Reproduce all of the data exactly.
——————————
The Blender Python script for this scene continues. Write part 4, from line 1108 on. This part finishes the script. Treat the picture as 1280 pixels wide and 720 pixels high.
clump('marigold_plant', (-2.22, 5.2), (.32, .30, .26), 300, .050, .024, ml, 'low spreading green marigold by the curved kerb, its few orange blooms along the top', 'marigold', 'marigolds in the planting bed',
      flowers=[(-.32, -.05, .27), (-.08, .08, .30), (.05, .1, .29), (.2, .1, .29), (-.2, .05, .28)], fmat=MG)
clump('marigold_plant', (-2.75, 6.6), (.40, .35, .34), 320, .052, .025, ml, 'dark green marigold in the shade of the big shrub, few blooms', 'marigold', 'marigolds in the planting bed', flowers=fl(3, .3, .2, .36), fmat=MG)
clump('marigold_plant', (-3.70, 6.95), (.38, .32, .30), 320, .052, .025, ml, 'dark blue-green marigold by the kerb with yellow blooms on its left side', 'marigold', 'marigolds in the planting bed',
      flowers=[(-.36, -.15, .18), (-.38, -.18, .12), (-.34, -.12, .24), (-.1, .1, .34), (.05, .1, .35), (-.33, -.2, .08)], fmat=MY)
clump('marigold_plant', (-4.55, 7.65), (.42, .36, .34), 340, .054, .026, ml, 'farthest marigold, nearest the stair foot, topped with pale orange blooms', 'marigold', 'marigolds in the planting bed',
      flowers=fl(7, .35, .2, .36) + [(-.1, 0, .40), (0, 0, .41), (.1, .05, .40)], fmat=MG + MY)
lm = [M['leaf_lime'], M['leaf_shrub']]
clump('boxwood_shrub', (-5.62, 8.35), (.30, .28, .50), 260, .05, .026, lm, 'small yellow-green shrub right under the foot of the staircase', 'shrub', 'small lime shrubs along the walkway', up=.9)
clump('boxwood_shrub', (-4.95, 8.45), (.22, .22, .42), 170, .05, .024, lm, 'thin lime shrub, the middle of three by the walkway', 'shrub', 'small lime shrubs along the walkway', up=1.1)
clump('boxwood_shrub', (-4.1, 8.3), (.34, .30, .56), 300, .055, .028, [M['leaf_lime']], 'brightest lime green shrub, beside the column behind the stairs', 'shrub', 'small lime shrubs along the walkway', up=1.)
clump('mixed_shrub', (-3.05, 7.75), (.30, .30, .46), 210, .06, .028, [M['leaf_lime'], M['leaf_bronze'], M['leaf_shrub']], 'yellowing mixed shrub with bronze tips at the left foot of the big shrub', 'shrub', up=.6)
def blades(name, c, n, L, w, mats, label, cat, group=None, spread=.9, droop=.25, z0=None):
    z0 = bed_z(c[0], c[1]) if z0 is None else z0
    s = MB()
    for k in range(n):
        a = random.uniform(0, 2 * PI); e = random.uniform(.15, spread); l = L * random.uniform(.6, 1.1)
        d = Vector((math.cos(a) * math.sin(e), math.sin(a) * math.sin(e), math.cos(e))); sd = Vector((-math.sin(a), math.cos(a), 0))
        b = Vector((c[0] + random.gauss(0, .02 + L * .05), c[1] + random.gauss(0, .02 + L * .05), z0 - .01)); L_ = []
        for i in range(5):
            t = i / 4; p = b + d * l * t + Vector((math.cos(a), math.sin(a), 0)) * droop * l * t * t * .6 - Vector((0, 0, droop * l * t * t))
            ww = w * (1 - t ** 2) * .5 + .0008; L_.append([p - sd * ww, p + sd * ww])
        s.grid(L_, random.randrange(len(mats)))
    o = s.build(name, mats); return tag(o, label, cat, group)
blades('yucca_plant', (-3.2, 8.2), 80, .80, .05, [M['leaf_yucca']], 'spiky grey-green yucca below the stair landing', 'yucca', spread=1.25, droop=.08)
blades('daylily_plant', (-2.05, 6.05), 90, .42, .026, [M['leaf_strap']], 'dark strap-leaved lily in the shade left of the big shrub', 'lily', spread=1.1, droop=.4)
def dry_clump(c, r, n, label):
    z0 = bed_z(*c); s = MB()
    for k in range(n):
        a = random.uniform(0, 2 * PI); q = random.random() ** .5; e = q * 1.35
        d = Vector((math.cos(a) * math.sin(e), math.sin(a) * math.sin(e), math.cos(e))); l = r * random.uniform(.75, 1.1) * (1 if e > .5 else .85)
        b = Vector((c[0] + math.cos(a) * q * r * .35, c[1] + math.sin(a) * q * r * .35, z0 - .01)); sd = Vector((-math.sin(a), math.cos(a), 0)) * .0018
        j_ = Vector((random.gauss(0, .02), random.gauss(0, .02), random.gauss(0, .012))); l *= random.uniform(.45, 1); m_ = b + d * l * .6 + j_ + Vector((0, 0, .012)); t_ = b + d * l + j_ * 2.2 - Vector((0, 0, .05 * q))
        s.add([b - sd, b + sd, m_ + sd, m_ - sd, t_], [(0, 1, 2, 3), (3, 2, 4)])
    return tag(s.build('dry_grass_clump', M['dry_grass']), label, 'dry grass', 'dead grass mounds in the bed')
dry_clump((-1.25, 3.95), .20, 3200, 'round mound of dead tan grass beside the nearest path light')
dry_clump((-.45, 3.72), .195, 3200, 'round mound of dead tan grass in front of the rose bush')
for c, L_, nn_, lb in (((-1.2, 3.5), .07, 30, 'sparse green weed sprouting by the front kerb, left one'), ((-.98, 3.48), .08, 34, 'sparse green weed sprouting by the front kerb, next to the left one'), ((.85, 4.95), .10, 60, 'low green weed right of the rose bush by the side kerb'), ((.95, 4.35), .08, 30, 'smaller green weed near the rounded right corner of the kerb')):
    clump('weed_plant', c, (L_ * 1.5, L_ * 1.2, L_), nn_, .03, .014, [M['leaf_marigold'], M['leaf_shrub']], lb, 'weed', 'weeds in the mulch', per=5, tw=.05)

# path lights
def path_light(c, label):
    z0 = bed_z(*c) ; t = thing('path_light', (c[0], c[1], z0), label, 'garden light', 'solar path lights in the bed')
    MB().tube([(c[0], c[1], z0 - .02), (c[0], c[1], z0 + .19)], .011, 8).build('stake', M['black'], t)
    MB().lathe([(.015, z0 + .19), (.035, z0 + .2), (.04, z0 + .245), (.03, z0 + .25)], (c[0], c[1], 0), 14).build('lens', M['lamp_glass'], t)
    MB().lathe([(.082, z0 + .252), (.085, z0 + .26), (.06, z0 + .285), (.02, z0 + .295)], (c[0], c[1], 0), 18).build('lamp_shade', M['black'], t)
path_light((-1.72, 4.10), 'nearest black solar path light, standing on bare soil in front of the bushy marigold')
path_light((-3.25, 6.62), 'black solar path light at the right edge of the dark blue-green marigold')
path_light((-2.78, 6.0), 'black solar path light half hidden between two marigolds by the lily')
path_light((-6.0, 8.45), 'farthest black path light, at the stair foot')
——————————
● **Task answer**
The Blender Python script for this scene continues. Write part 4, from line 1108 on. This part finishes the script. Treat the picture as 1280 pixels wide and 720 pixels high.
clump('marigold_plant', (-2.22, 5.2), (.32, .30, .26), 300, .050, .024, ml, 'low spreading green marigold by the curved kerb, its few orange blooms along the top', 'marigold', 'marigolds in the planting bed',
      flowers=[(-.32, -.05, .27), (-.08, .08, .30), (.05, .1, .29), (.2, .1, .29), (-.2, .05, .28)], fmat=MG)
clump('marigold_plant', (-2.75, 6.6), (.40, .35, .34), 320, .052, .025, ml, 'dark green marigold in the shade of the big shrub, few blooms', 'marigold', 'marigolds in the planting bed', flowers=fl(3, .3, .2, .36), fmat=MG)
clump('marigold_plant', (-3.70, 6.95), (.38, .32, .30), 320, .052, .025, ml, 'dark blue-green marigold by the kerb with yellow blooms on its left side', 'marigold', 'marigolds in the planting bed',
      flowers=[(-.36, -.15, .18), (-.38, -.18, .12), (-.34, -.12, .24), (-.1, .1, .34), (.05, .1, .35), (-.33, -.2, .08)], fmat=MY)
clump('marigold_plant', (-4.55, 7.65), (.42, .36, .34), 340, .054, .026, ml, 'farthest marigold, nearest the stair foot, topped with pale orange blooms', 'marigold', 'marigolds in the planting bed',
      flowers=fl(7, .35, .2, .36) + [(-.1, 0, .40), (0, 0, .41), (.1, .05, .40)], fmat=MG + MY)
lm = [M['leaf_lime'], M['leaf_shrub']]
clump('boxwood_shrub', (-5.62, 8.35), (.30, .28, .50), 260, .05, .026, lm, 'small yellow-green shrub right under the foot of the staircase', 'shrub', 'small lime shrubs along the walkway', up=.9)
clump('boxwood_shrub', (-4.95, 8.45), (.22, .22, .42), 170, .05, .024, lm, 'thin lime shrub, the middle of three by the walkway', 'shrub', 'small lime shrubs along the walkway', up=1.1)
clump('boxwood_shrub', (-4.1, 8.3), (.34, .30, .56), 300, .055, .028, [M['leaf_lime']], 'brightest lime green shrub, beside the column behind the stairs', 'shrub', 'small lime shrubs along the walkway', up=1.)
clump('mixed_shrub', (-3.05, 7.75), (.30, .30, .46), 210, .06, .028, [M['leaf_lime'], M['leaf_bronze'], M['leaf_shrub']], 'yellowing mixed shrub with bronze tips at the left foot of the big shrub', 'shrub', up=.6)
def blades(name, c, n, L, w, mats, label, cat, group=None, spread=.9, droop=.25, z0=None):
    z0 = bed_z(c[0], c[1]) if z0 is None else z0
    s = MB()
    for k in range(n):
        a = random.uniform(0, 2 * PI); e = random.uniform(.15, spread); l = L * random.uniform(.6, 1.1)
        d = Vector((math.cos(a) * math.sin(e), math.sin(a) * math.sin(e), math.cos(e))); sd = Vector((-math.sin(a), math.cos(a), 0))
        b = Vector((c[0] + random.gauss(0, .02 + L * .05), c[1] + random.gauss(0, .02 + L * .05), z0 - .01)); L_ = []
        for i in range(5):
            t = i / 4; p = b + d * l * t + Vector((math.cos(a), math.sin(a), 0)) * droop * l * t * t * .6 - Vector((0, 0, droop * l * t * t))
            ww = w * (1 - t ** 2) * .5 + .0008; L_.append([p - sd * ww, p + sd * ww])
        s.grid(L_, random.randrange(len(mats)))
    o = s.build(name, mats); return tag(o, label, cat, group)
blades('yucca_plant', (-3.2, 8.2), 80, .80, .05, [M['leaf_yucca']], 'spiky grey-green yucca below the stair landing', 'yucca', spread=1.25, droop=.08)
blades('daylily_plant', (-2.05, 6.05), 90, .42, .026, [M['leaf_strap']], 'dark strap-leaved lily in the shade left of the big shrub', 'lily', spread=1.1, droop=.4)
def dry_clump(c, r, n, label):
    z0 = bed_z(*c); s = MB()
    for k in range(n):
        a = random.uniform(0, 2 * PI); q = random.random() ** .5; e = q * 1.35
        d = Vector((math.cos(a) * math.sin(e), math.sin(a) * math.sin(e), math.cos(e))); l = r * random.uniform(.75, 1.1) * (1 if e > .5 else .85)
        b = Vector((c[0] + math.cos(a) * q * r * .35, c[1] + math.sin(a) * q * r * .35, z0 - .01)); sd = Vector((-math.sin(a), math.cos(a), 0)) * .0018
        j_ = Vector((random.gauss(0, .02), random.gauss(0, .02), random.gauss(0, .012))); l *= random.uniform(.45, 1); m_ = b + d * l * .6 + j_ + Vector((0, 0, .012)); t_ = b + d * l + j_ * 2.2 - Vector((0, 0, .05 * q))
        s.add([b - sd, b + sd, m_ + sd, m_ - sd, t_], [(0, 1, 2, 3), (3, 2, 4)])
    return tag(s.build('dry_grass_clump', M['dry_grass']), label, 'dry grass', 'dead grass mounds in the bed')
dry_clump((-1.25, 3.95), .20, 3200, 'round mound of dead tan grass beside the nearest path light')
dry_clump((-.45, 3.72), .195, 3200, 'round mound of dead tan grass in front of the rose bush')
for c, L_, nn_, lb in (((-1.2, 3.5), .07, 30, 'sparse green weed sprouting by the front kerb, left one'), ((-.98, 3.48), .08, 34, 'sparse green weed sprouting by the front kerb, next to the left one'), ((.85, 4.95), .10, 60, 'low green weed right of the rose bush by the side kerb'), ((.95, 4.35), .08, 30, 'smaller green weed near the rounded right corner of the kerb')):
    clump('weed_plant', c, (L_ * 1.5, L_ * 1.2, L_), nn_, .03, .014, [M['leaf_marigold'], M['leaf_shrub']], lb, 'weed', 'weeds in the mulch', per=5, tw=.05)

# path lights
def path_light(c, label):
    z0 = bed_z(*c) ; t = thing('path_light', (c[0], c[1], z0), label, 'garden light', 'solar path lights in the bed')
    MB().tube([(c[0], c[1], z0 - .02), (c[0], c[1], z0 + .19)], .011, 8).build('stake', M['black'], t)
    MB().lathe([(.015, z0 + .19), (.035, z0 + .2), (.04, z0 + .245), (.03, z0 + .25)], (c[0], c[1], 0), 14).build('lens', M['lamp_glass'], t)
    MB().lathe([(.082, z0 + .252), (.085, z0 + .26), (.06, z0 + .285), (.02, z0 + .295)], (c[0], c[1], 0), 18).build('lamp_shade', M['black'], t)
path_light((-1.72, 4.10), 'nearest black solar path light, standing on bare soil in front of the bushy marigold')
path_light((-3.25, 6.62), 'black solar path light at the right edge of the dark blue-green marigold')
path_light((-2.78, 6.0), 'black solar path light half hidden between two marigolds by the lily')
path_light((-6.0, 8.45), 'farthest black path light, at the stair foot')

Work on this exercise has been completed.